6 commentaires à propos de “#rectoverso #11 | Marcottage”

  1. « Pourquoi prier pour son âme en pleurant sur son triste sort ?
    Pourquoi il ne peut y avoir de pires rochers que dans ce coin ?
    Pourquoi les pieds embourbés jusqu’aux mollets s’enlisent jusqu’aux genoux ?
    Pourquoi arrêter le chantier jusqu’à nouvel ordre ?
    Pourquoi revenir la semaine d’après si on n’a pas été payé cette semaine ?
    Pourquoi ne pas se réunir, faire fusion pour renverser le patron ? »

    Beaucoup aimé ces pourquoi litaniques. Il ferait poème à eux seuls en décliner plus long. Un recueil de pourquoi.

    • Mercis Jen pour ce retour ; je vais essayer de décliner ces pourquoi en forme longue !

  2. Force de tes espaces, de tes matières et de ce qui naît de ces traversées ; la litanie des pourquoi comme Jen je trouve, leur grande force : « Pourquoi les galeries souterraines murmurent-elles les noms murement oubliés ? »

    • Merci beaucoup Nathalie pour ce retour qui m’encourage à creuser encore plus ces galeries…

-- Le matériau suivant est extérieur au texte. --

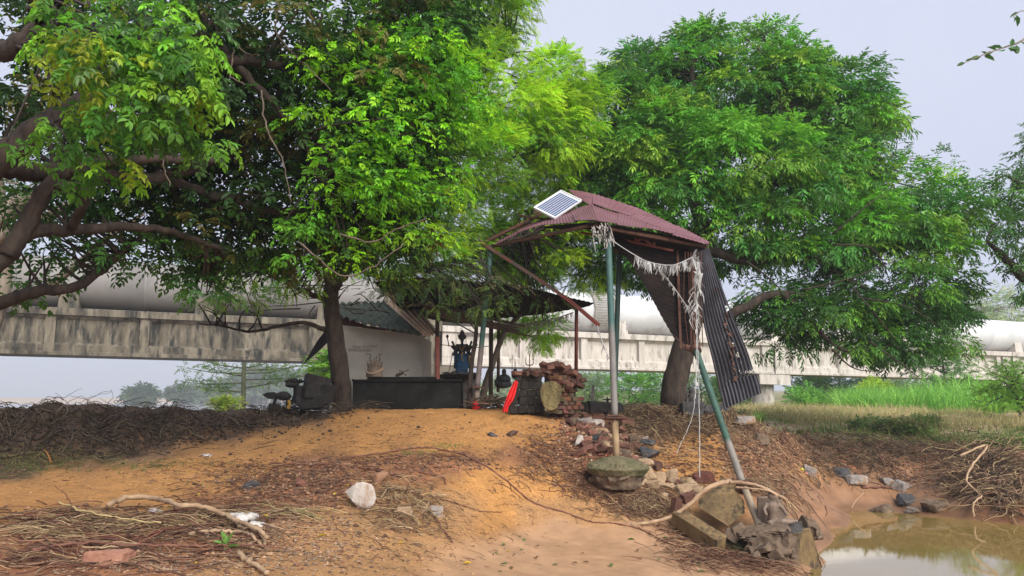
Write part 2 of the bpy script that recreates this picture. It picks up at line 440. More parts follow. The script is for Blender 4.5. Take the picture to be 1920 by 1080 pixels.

  3. oui il y a quelque chose de mystérieux dans ce qui se connecte ici avec tes souterrains, tes cryptes, tes carrières, tes roches aux odeurs quasi organiques
    c’est drôle, j’avais retenu le même fragment que Nathalie, ce lien entre les grottes et les noms qui y résonnent à « coups de burin »…

    • Toujours désarmant ces retours qui confirment, qui viennent soutenir et apporter un œil neuf! Merci Françoise pour ce retour.